Submerging Momoa and his castmates led Wan and the visual effects team to an important realization. “The most surprising thing that we discovered very early on is people, objects, and stuff do not look wet underwater,” he says. “It only looks wet when you take it out of water, right? When it’s glistening and it’s dripping wet that’s how something looks wet. But when you’re underwater, it actually looks matte and so that concept was a bit tricky for us to kind of wrap our head around.”

The need to recreate that matte look gave Wan a new enemy in performer perspiration. “We’d constantly have to go in there and pat out actors down, like with makeup. Under those bright lights and all the stunts, they were constantly sweating and all that and you don’t see water underwater. You don’t see sweat, right?”

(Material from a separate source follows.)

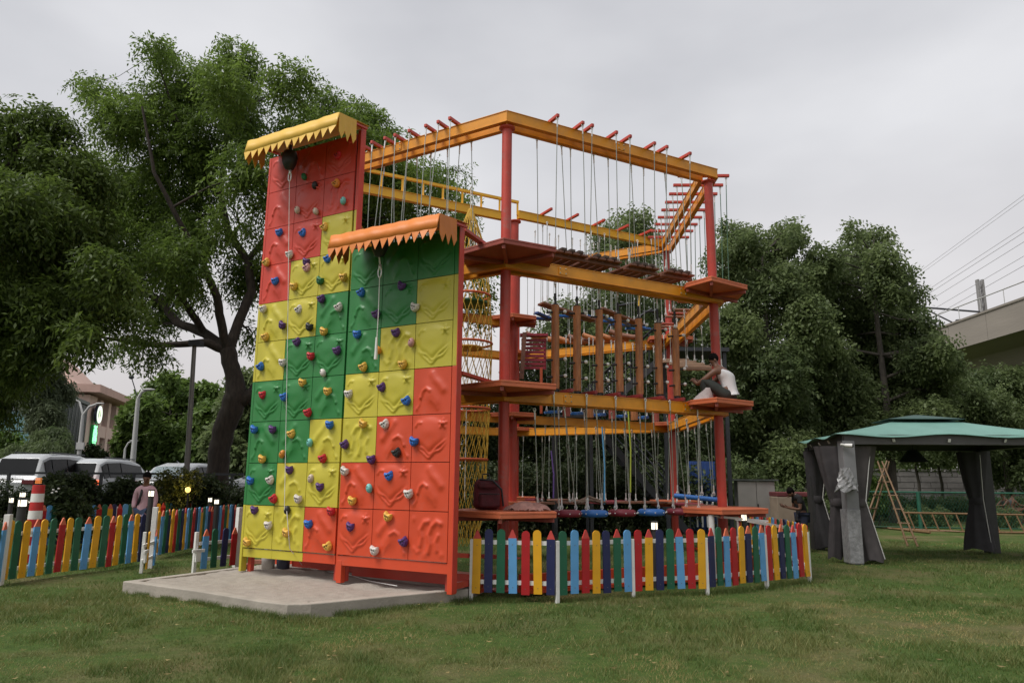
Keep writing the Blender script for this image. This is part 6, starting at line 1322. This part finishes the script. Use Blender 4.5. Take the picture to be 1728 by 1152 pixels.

Giving the actors and props the right look was only part of the challenge. There was also the need to give the visual effects department something to work off of so that the characters could move properly. “We want to shoot as much [we can],” he says, “because even if visual effects was to come in and augment a lot of it, right? They want to start with something that is real, that’s tangible, that they kind of go see and can go ‘Oh this is what would happen.’”

Wan continues, “More importantly, it’s how the actors and the stunt actors would react and act and so that was really important. And then in postproduction, we try to take it ten notches up and make it even cooler, as much as we can.”

The process of creating these sequences will continue as the visual effects department tries to perfect each and every shot. The results are already impressive, though, as the battle between Arthur and Orm felt like Aquaman‘s first-of-its-kind potential was being unlocked before our very eyes.

Moviegoers are going to have a brand new experience when Aquaman hits theaters December 21.